The first section of North's article on institutions and economies (transaction costs) had some interesting concepts I hadn't had a formal introduction to, so I took some time to reason this argument out. As I understand it, transaction costs include time, effort, and resources invested in research (availability of a good, reliable sellers, lowest prices, quality levels), bargaining (contracts, haggling, acceptable goods for barter), and enforcement costs (privately or via public institutions).
Transaction costs between individuals (personal exchange) involve a long term investment in research and bargaining that pay off through repeated exchanges; in this sytem, reliability is incredibly important, as is personal reputation. Between individuals, goodwill and trust in trade is of utmost importance. In North's simple personal exchange example, he claims that formal contracting doesn't exist, and there are few formal, specific rules, and by default of the personal scale, cheating is low. This means enforcement costs by public institutions are low, and enforcement privately likely equally so (ignoring hiring third parties to shake down the cheater) and publicly equal zero. Personal exchange is basically the immediate trade of goods for goods or goods for currency in this sense. I don't know that I would say overall transaction costs are low; engaging in trade with individuals does require a great deal of personal knowledge as he says, which means information costs--usually time. As we all know, time is money. A good professional or personal relationship with an individual producer is what encourages repeat transactions (that or scarcity of what the individual produces--in which case, cheating might actually be very profitable. North seems to assume that scarcity plays no role in personal transactions where division of labor plays little to no role; I disagree with that assessment).
Interdependent transaction has high transaction costs, but with public enforcement, those costs are spread to the government (legislative, judicial, and executive bodies responsible for regulating transactions, property, and bargains) and therefore the public through taxation. The individual to individual transaction doesn't spread the cost of transaction to the public, but keeps these transaction costs limited to those engaging in trade.
Stiglitz and Squire's article is more positive about globalization than I'd come to expect from Stiglitz's Making Globalization Work. On 386, I was rather disappointed to see that the authors didn't explain the statement "highly centralized state planning has failed as a development strategy." Are states featuring highly centralized economic planning necessarily unstable, uncredible (is that even a word?), and unfocused? I'll stay away from the uncompetitive--the answer is obvious, at least via the ideological practices highly centralized states have pursued in the past.
Why is privately directed investment better than state-directed investment? Diversification of portfolios. Even a virtuous state-directed investment mechanism would be limited in its ability to minimize maximum losses because of political games and staffing limitations. On the other hand, the number of potential private investors is practically limitless, and with each making individual decisions, it's likely that the country's overall risks will be diversified away. Of course, that's not really a perfect system either, but the disasterous aspects can be forestalled by mature policy, as pointed out to us time and again.

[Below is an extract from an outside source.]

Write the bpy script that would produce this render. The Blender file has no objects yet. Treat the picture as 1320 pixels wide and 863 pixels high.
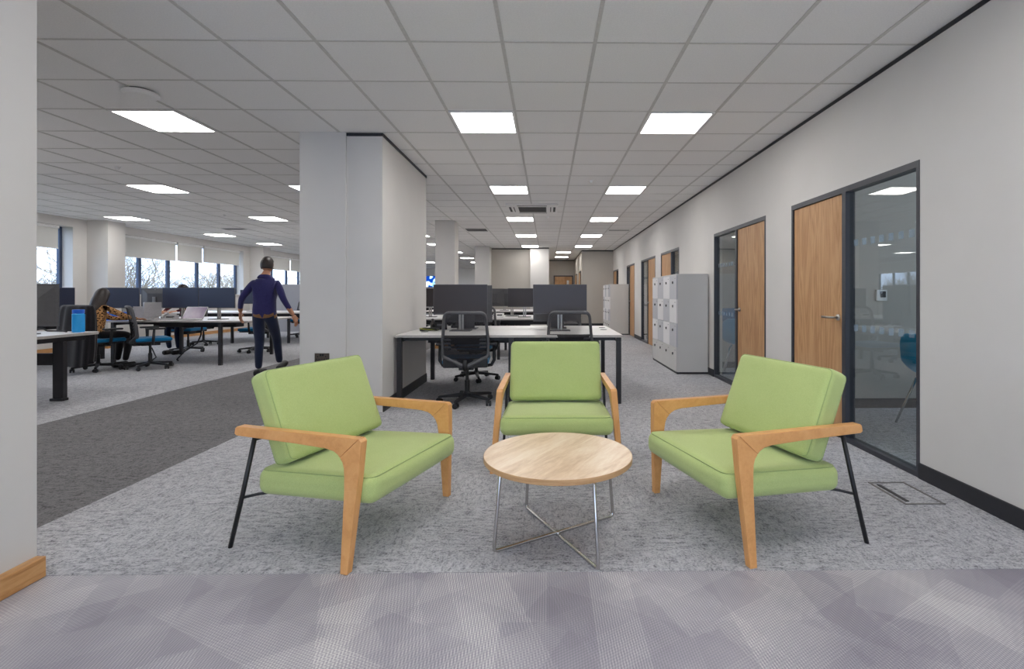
import bpy, bmesh, math, random
from mathutils import Vector, Matrix
random.seed(7)
PI = math.pi
R = math.radians
COL = bpy.context.scene.collection
EYE = 1.19
ZC = 2.826

# ------------------------------------------------------------------ materials
def lin(c):
    c = c / 255.0
    return c / 12.92 if c <= 0.04045 else ((c + 0.055) / 1.055) ** 2.4
def rgb(r, g, b): return (lin(r), lin(g), lin(b), 1.0)

class NT:
    def __init__(s, name):
        s.m = bpy.data.materials.new(name); s.m.use_nodes = True
        s.t = s.m.node_tree; s.t.nodes.clear()
        s.out = s.n('ShaderNodeOutputMaterial')
    def n(s, typ, **kw):
        nd = s.t.nodes.new(typ)
        for k, v in kw.items():
            if k.startswith('_'): setattr(nd, k[1:], v)
            else:
                key = k.replace('__', ' ')
                nd.inputs[key].default_value = v
        return nd
    def l(s, a, b): s.t.links.new(a, b)
    def coord(s, scale=(1, 1, 1), rot=(0, 0, 0), kind='Object', loc=(0, 0, 0)):
        tc = s.n('ShaderNodeTexCoord'); mp = s.n('ShaderNodeMapping')
        mp.inputs['Scale'].default_value = scale; mp.inputs['Location'].default_value = loc
        if any(rot):
            m0 = s.n('ShaderNodeMapping'); m0.inputs['Rotation'].default_value = rot
            s.l(tc.outputs[kind], m0.inputs['Vector']); s.l(m0.outputs[0], mp.inputs['Vector'])
        else: s.l(tc.outputs[kind], mp.inputs['Vector'])
        return mp.outputs['Vector']
    def math(s, op, a, b=None, c=None):
        nd = s.n('ShaderNodeMath'); nd.operation = op
        for i, v in enumerate((a, b, c)):
            if v is None: continue
            if isinstance(v, (int, float)): nd.inputs[i].default_value = v
            else: s.l(v, nd.inputs[i])
        return nd.outputs[0]
    def ramp(s, fac, stops):
        r = s.n('ShaderNodeValToRGB'); el = r.color_ramp.elements
        el[0].position, el[0].color = stops[0]; el[1].position, el[1].color = stops[-1]
        for p, c in stops[1:-1]:
            e = el.new(p); e.color = c
        s.l(fac, r.inputs['Fac']); return r.outputs['Color']
    def mix(s, fac, a, b, mode='MIX'):
        nd = s.n('ShaderNodeMix'); nd.data_type = 'RGBA'; nd.blend_type = mode
        for inp, v in ((nd.inputs[0], fac), (nd.inputs[6], a), (nd.inputs[7], b)):
            if isinstance(v, (int, float, tuple)): inp.default_value = v
            else: s.l(v, inp)
        return nd.outputs[2]
    def bsdf(s, col, rough=0.5, metal=0.0, spec=0.5, bump=None, bstr=0.2, bdist=0.002, **kw):
        b = s.n('ShaderNodeBsdfPrincipled')
        if isinstance(col, tuple): b.inputs['Base Color'].default_value = col
        else: s.l(col, b.inputs['Base Color'])
        if isinstance(rough, (int, float)): b.inputs['Roughness'].default_value = rough
        else: s.l(rough, b.inputs['Roughness'])
        b.inputs['Metallic'].default_value = metal
        b.inputs['Specular IOR Level'].default_value = spec
        for k, v in kw.items(): b.inputs[k.replace('__', ' ')].default_value = v
        if bump is not None:
            bp = s.n('ShaderNodeBump'); bp.inputs['Strength'].default_value = bstr
            bp.inputs['Distance'].default_value = bdist
            s.l(bump, bp.inputs['Height']); s.l(bp.outputs[0], b.inputs['Normal'])
        s.l(b.outputs[0], s.out.inputs[0]); return b

def noise(s, vec, scale, detail=3, rough=0.5, dist=0.0):
    n = s.n('ShaderNodeTexNoise'); n.inputs['Scale'].default_value = scale
    n.inputs['Detail'].default_value = detail; n.inputs['Roughness'].default_value = rough
    n.inputs['Distortion'].default_value = dist
    s.l(vec, n.inputs['Vector']); return n.outputs['Fac']

def m_plain(name, c, rough=0.5, metal=0, spec=0.5, nscale=40, amt=0.06, bstr=0.0):
    s = NT(name); v = s.coord()
    f = noise(s, v, nscale, 4)
    lo = tuple(x * (1 - amt) for x in c[:3]) + (1,); hi = tuple(min(1, x * (1 + amt)) for x in c[:3]) + (1,)
    col = s.ramp(f, [(0.3, lo), (0.7, hi)])
    s.bsdf(col, rough, metal, spec, bump=f if bstr else None, bstr=bstr)
    return s.m
def m_emit(name, c, strength):
    s = NT(name); e = s.n('ShaderNodeEmission'); e.inputs[0].default_value = c; e.inputs[1].default_value = strength
    s.l(e.outputs[0], s.out.inputs[0]); return s.m
def m_thin_glass(name, tint=(0.9, 0.93, 0.92, 1), ior=1.5, boost=1.0):
    s = NT(name)
    lw = s.n('ShaderNodeLayerWeight'); lw.inputs['Blend'].default_value = 0.5
    r0 = ((ior - 1) / (ior + 1)) ** 2
    f = s.math('ADD', s.math('MULTIPLY', s.math('POWER', lw.outputs['Facing'], 5.0), 1 - r0), r0)
    f = s.math('MULTIPLY', f, boost)
    tr = s.n('ShaderNodeBsdfTransparent'); tr.inputs[0].default_value = tint
    gl = s.n('ShaderNodeBsdfGlossy'); gl.inputs['Roughness'].default_value = 0.0
    gl.inputs[0].default_value = (1, 1, 1, 1)
    mx = s.n('ShaderNodeMixShader'); s.l(f, mx.inputs[0]); s.l(tr.outputs[0], mx.inputs[1]); s.l(gl.outputs[0], mx.inputs[2])
    s.l(mx.outputs[0], s.out.inputs[0]); return s.m

def m_carpet(name, dark, mid, light):
    s = NT(name)
    v1 = s.coord(scale=(1, 2.6, 1)); v2 = s.coord(scale=(2.6, 1, 1)); v = s.coord()
    a = noise(s, v1, 17, 6, 0.72, 0.5); b = noise(s, v2, 17, 6, 0.72, 0.5)
    ck = s.n('ShaderNodeTexChecker'); ck.inputs['Scale'].default_value = 2.0; ck.inputs['Color1'].default_value = (0, 0, 0, 1); ck.inputs['Color2'].default_value = (1, 1, 1, 1)
    vs = s.coord(loc=(0.13, 0.21, 0.1)); s.l(vs, ck.inputs['Vector'])
    st = s.mix(s.math('MULTIPLY', ck.outputs['Fac'], 0.75), a, b)
    fine = noise(s, v, 95, 4, 0.75)
    big = noise(s, v, 1.3, 3, 0.6)
    f = s.math('ADD', s.math('MULTIPLY', st, 0.5), s.math('MULTIPLY', fine, 0.5))
    col = s.ramp(f, [(0.40, dark), (0.465, mid), (0.53, light), (0.66, tuple(min(1, x * 1.2) for x in light[:3]) + (1,))])
    w = noise(s, v, 6, 8, 0.75, 0.8)
    line = s.math('ABSOLUTE', s.math('SUBTRACT', w, 0.5))
    ln = s.ramp(line, [(0.0, (0.5, 0.5, 0.5, 1)), (0.012, (1, 1, 1, 1))])
    brk = noise(s, v, 13, 3, 0.6)
    brr = s.ramp(brk, [(0.46, (1, 1, 1, 1)), (0.56, (0, 0, 0, 1))])
    col2 = s.mix(1.0, col, s.mix(brr, ln, (1, 1, 1, 1)), 'MULTIPLY')
    bg = s.ramp(big, [(0.35, (0.93, 0.93, 0.93, 1)), (0.65, (1.05, 1.05, 1.05, 1))])
    s.bsdf(s.mix(1.0, col2, bg, 'MULTIPLY'), 0.95, 0, 0.15, bump=f, bstr=0.45, bdist=0.004)
    return s.m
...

A note on natural monopolies that keeps popping up... Economists tend to agree that overall, competition is good. Great, even; we should as a matter of course try to prevent anything that weakens competition. However, natural monopolies contradict that all competition is all good. Here's that market failure thing. There are some natural monopolies, though, that may be made competitive after the heavy initial investments into infrastructure are made and have provided returns--telecommunications, railways, and utilities, all systems requiring lots of physical inputs and labor--can be broken down into smaller, discrete units of ownership eventually, much like what happened with Ma Bell. On the other hand, places where this can't be done--health, education, and the like--do require the state to step in, but only if the population believes that the individual has a right to those things.
The emphasis on the environment in this article and in "The Market Is Not Enough" sidesteps the general agreement that people in general become concerned with environmental safety when their basic needs are met and they have profited enough to gain time and energy to consider the issues. Environmental justice isn't something the truly poor think about--it requires a majority, or at least a very vocal and powerful minority, to speak up and push any sort of "progressive" agenda on environmental rights. Areas experiencing a surge of interest in environmental health are areas that have had enough growth to make the interest feasible. They may have suffered from environmental damage, but they most assuredly profited off of it in a wide scale, too. Additionally, the dichotomy of environmental health versus economic growth is a false one. Even if entrepreneurs within the country do not have the capital to invest or a labor supply with the required skillset to employ, the government can always do the dirty incentive tango to draw companies dealing in the environmental industry, which provides employment.